Israel’s low productivity and inflated costs that drastically reduce purchasing power, create the growing gap between the rich, including workers belonging to the powerful monopoly unions, who through their political connections get an excessive share of the pie – and the mass of workers who cannot make ends meet. This is not the result of free markets, but of the extraordinary concentration of politico-economic power in the hands of a few families, their allies in the bureaucracy and the powerful unions, all of whom extract immense benefits from the government.
One Israeli bank alone controls 80 percent of savings (because of bank-favoring tax privileges) and 40% of financial assets, an unparalleled concentration.
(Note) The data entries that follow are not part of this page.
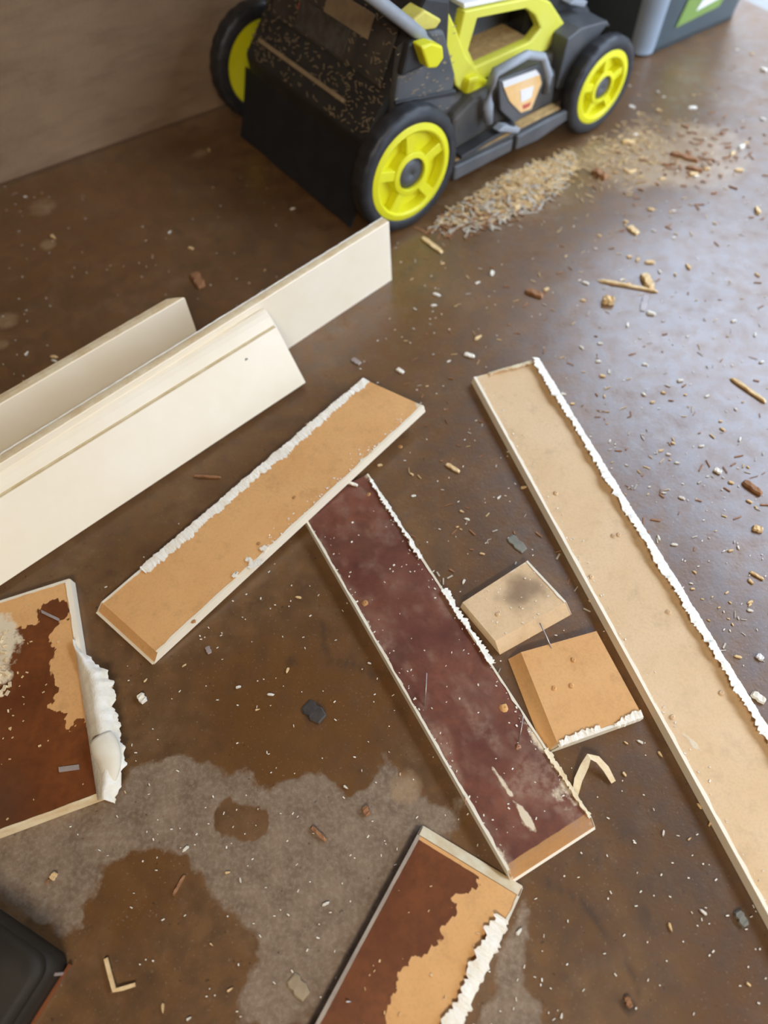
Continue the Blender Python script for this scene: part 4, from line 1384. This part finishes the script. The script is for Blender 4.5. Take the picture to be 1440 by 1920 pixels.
def litter(name, sets, label, cat, seed):
    """uncountable fine litter in one object; sets of (count, placing function, material, length, width and height ranges)"""
    rnd = random.Random(seed); m = MB(); mi = []
    for q, (n, fn, mat, lr, wr, hr) in enumerate(sets):
        k = 0
        while k < n:
            r = fn(rnd)
            if r is None:
                continue
            p, ang, zz = r
            if not free(p):
                continue
            l = rnd.uniform(*lr) / 2; w = rnd.uniform(*wr) / 2; h = rnd.uniform(*hr)
            d = Vector((math.cos(ang), math.sin(ang), rnd.gauss(0, .18) if zz > .003 else 0))
            nn = Vector((-math.sin(ang), math.cos(ang), 0))
            m.box(p + Vector((0, 0, zz + h / 2)), d * l, nn * w, Vector((0, 0, h / 2)))
            mi += [q] * 6
            k += 1
    o = m.build(name, None)
    for st in sets:
        o.data.materials.append(st[2])
    o.data.polygons.foreach_set('material_index', mi)
    return tag(o, label, cat, None, 'stuff')


def pile(cx, cy, sx, sy, hmax, tilt=-.3):
    c = at(cx, cy)

    def f(r):
        gx, gy = r.gauss(0, 1), r.gauss(0, 1)
        if gx * gx + gy * gy > 5.5:
            return None
        d1 = Vector((math.cos(.62), math.sin(.62), 0)); d2 = Vector((-d1.y, d1.x, 0))
        p = c + d1 * gx * sx + d2 * gy * sy
        p.z = 0
        return p, r.gauss(tilt, .9), r.random() ** 2 * hmax * math.exp(-(gx * gx + gy * gy) / 2)
    return f


def scat(x0, x1, y0, y1):
    def f(r):
        p = at(r.uniform(x0, x1), r.uniform(y0, y1))
        p.z = 0
        return p, r.gauss(.3, 1.0), 0.0003
    return f


litter('dry_grass_clippings', [
    (1500, pile(945, 345, .088, .042, .022), STRAW, (.010, .042), (.0016, .0036), (.0008, .0016)),
    (600, pile(935, 350, .095, .05, .020), PALE_STRAW, (.010, .036), (.0016, .004), (.0008, .0016)),
    (620, pile(920, 358, .095, .05, .014), WOOD_DARK, (.008, .026), (.0012, .0028), (.0008, .0016)),
    (260, pile(930, 350, .09, .045, .014), DARK_STRAW, (.008, .026), (.0012, .0028), (.0008, .0016))],
    'pile of dry grass clippings on the floor beside the mower deck', 'clippings', 2)
litter('fine_floor_litter', [
    (300, pile(1150, 290, .10, .06, .004), STRAW, (.005, .02), (.001, .002), (.0006, .0012)),
    (110, pile(1290, 300, .12, .07, .003), WOOD_DARK, (.006, .022), (.0015, .004), (.0008, .002)),
    (760, scat(-150, 1700, 300, 1925), SKIN, (.0012, .0040), (.0008, .0016), (.0004, .001)),
    (150, scat(760, 1760, 100, 1000), STRAW, (.004, .014), (.0008, .002), (.0005, .0012)),
    (200, scat(760, 1760, 100, 1100), WOOD_DARK, (.004, .016), (.0008, .0026), (.0005, .0012)),
    (200, scat(760, 1760, 100, 1300), PALE_STRAW, (.004, .012), (.0008, .0026), (.0004, .001))],
    'fine crumbs and straw bits strewn thinly over the whole floor', 'litter', 8)
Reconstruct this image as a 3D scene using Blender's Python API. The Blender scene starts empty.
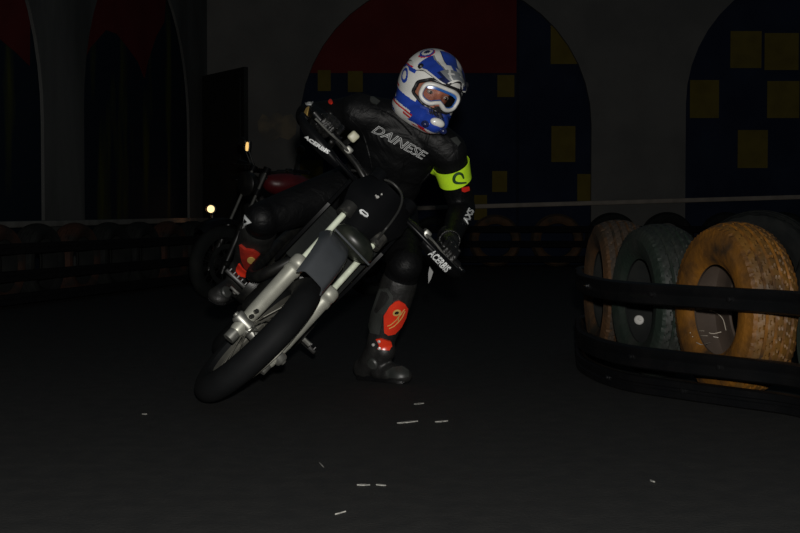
import bpy, bmesh, math, random
from mathutils import Vector, Matrix
from mathutils.bvhtree import BVHTree
V = Vector
random.seed(7)
sc = bpy.context.scene
COL = sc.collection
PI = math.pi
R = math.radians

# ------------------------------------------------------------------ camera, world, flash, exposure
FPX, CAMH, HORIZ = 1500.0, 0.65, 212.0
PITCH = math.atan((266.5 - HORIZ) / FPX)
cam = bpy.data.cameras.new('camera')
cam.sensor_width = 36.0
cam.lens = 36.0 * FPX / 800.0
cam.clip_start, cam.clip_end = 0.05, 100
camo = bpy.data.objects.new('camera', cam)
COL.objects.link(camo)
camo.location = (0, 0, CAMH)
camo.rotation_euler = (PI / 2 - PITCH, 0, 0)
sc.camera = camo

wd = bpy.data.worlds.new('dark_hall')
sc.world = wd
wd.use_nodes = True
bgn = wd.node_tree.nodes['Background']
bgn.inputs[0].default_value = (0.55, 0.8, 1.0, 1)
bgn.inputs[1].default_value = 0.024

fl = bpy.data.lights.new('camera_flash', 'AREA')     # the flashgun on the photographer's camera
fl.shape = 'DISK'
fl.size = 0.07
fl.energy = 230
fl.color = (1.0, 0.97, 0.92)
flo = bpy.data.objects.new('camera_flash', fl)
COL.objects.link(flo)
flo.location = (0.03, -0.06, CAMH + 0.17)
flo.rotation_euler = (PI / 2 - R(1.0), 0, 0)

sc.view_settings.view_transform = 'Standard'
sc.view_settings.look = 'None'
sc.view_settings.gamma = 1.0
sc.view_settings.exposure = 0.0
sc.view_settings.use_curve_mapping = False

CP = V((0, 0, CAMH))
def ray(u, v):
    f = V((0, math.cos(PITCH), -math.sin(PITCH)))
    up = V((0, math.sin(PITCH), math.cos(PITCH)))
    return (f * FPX + V((1, 0, 0)) * (u - 400) + up * (266.5 - v)).normalized()
def W(u, v, d):
    r = ray(u, v)
    return CP + r * (d / r.y)

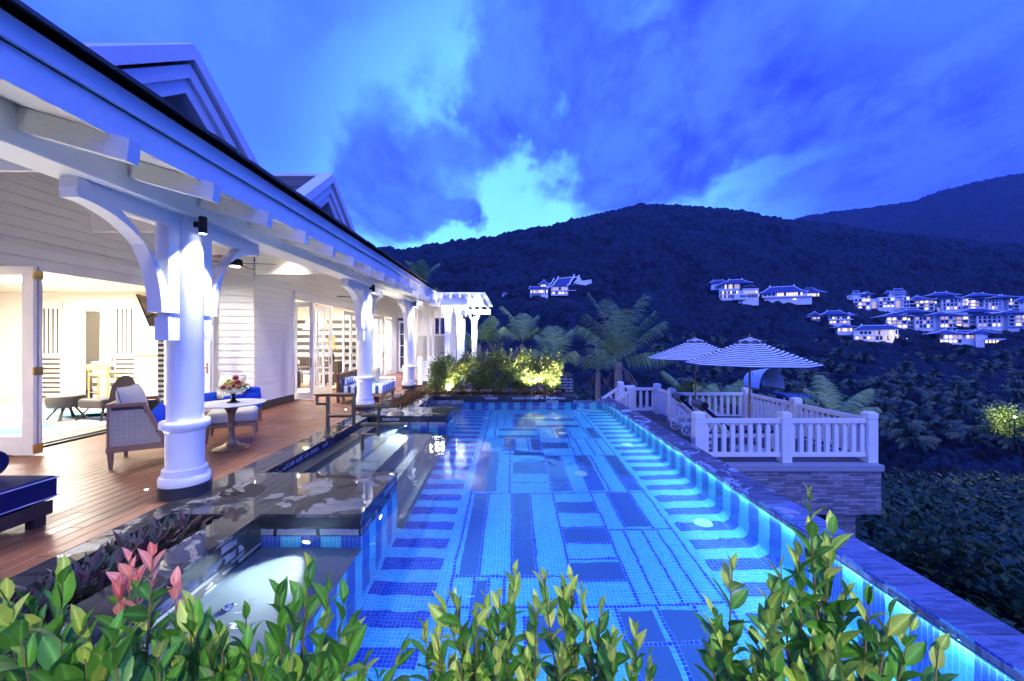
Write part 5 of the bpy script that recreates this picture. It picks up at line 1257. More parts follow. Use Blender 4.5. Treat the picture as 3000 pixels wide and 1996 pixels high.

This enables banks to grant almost unlimited credit to their cronies, often without proper collateral (a fact now coming to haunt them) while starving small or peripheral enterprises.
Israeli monopolies exact a “rent” of between 30% and 50% on all consumer goods, food, clothing, housing, credit, water, transportation, among others. Their inflated prices are responsible for the low purchasing power and for low growth. Government’s huge wasteful bureaucracy consumes more than 50% of GNP, providing shoddy services for which wage earners pay exorbitant taxes. A distorted allocation of resources further blocks growth, cutting employment and wages.
But instead of addressing these real problems, the do-gooders who agitate for “social change” simply advocate more palliatives that have already disastrously weakened the poor: more handouts that made them fatally dependent on government bureaucracies, destroying their sense of self-reliance and worth, and theirs and their children’s prospects of ever extricating themselves from the culture of poverty.
Consider the Forum of Organizations Fighting Unemployment that the aforementioned New Israel Fund sponsors through its “Shatil” (seedling) subsidiary. Shatil organized and subsidized 700 organizations, many of marginal radical leftist (but “sexy”) groups, that form and survive only with cash and organizational help from the New Israel Fund. They have no real grass-roots support for their anti-capitalist and anti-Zionist agendas. Without NIF help they could not have attended the recent Durban Conference to defame Israel as “a slave-exploiting state,” nor could they organize anti-business incitement, such as Saturday night’s demonstration.
The forum sponsored by the NIF agitates for the state to ”... fulfill its obligations as a welfare state? creating employment for the unemployed” no less (as if it can)! The state, it continues ”... must also strengthen” government organs serving the unemployed “contrary to the prevailing view… for the privatization of social services.” It ignores the massive and costly failure of monopolistic government labor exchanges to assist the unemployed.
The fund has devoted millions out of the $100 million it spent on “social change” advocating such failed policies. Its efforts accomplished nothing for workers; they probably made their lot worse.
Now that the fund is raising money not only from US Jewish capitalists – who probably do not understand what it precisely does – but also from Israeli hi-tech entrepreneurs, there is hope that it will finally discard its academic-inspired socialist notions and learn to deal with realities in an economically effective way.
As for the “reform” movement, enjoying little popularity in Israel, it seems so anxious to ingratiate itself that it will even join anti-business demonstrations though it solicits contributions from capitalists.